Caste and social reformation movements, and why they haven't has any effect on our society despite operating for hundreds of years.
In which society are there no evils? Tying all evils with caste and forgetting everything else can be detrimental to this society we've constructed. Our movement shouldn't be divisive, and destructive but elevatory.
"I only ask you to go forward and to complete the practical realization of human progress that has been laid out in the most perfect order by our ancestors. I only ask you to work to realize more and more the Vedantic ideal of the solidarity of man and his inborn divine nature."
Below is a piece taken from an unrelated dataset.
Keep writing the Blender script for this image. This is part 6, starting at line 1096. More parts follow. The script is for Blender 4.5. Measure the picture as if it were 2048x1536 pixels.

"everything we have now to do was laid out years ago by our ancient law-givers, and they actually anticipated all the different changes that have taken place and are still to take place in our national institutions. They also were breakers of caste, but not like modern men."
What caste-reformers calling for "annihilation of all caste" do not understand is that every human aspired for (ideal) Brahminness not because they were rich of powerful as were the role models of the western world, but the epitome of spirituality and anti-worldliness.
Materialism was and will always be a curse dragging human beings down. The detachment our scriptures preach will only permeate society if we can accept the vedantic truth of oneness of all beings and the aspiration towards this ultimate spiritual realisation of God.
Brahmin, therefore becomes a concept we aspire to, to abide by, that ultimately puts us above governance.
Wow. How apt is this for the situation we face today?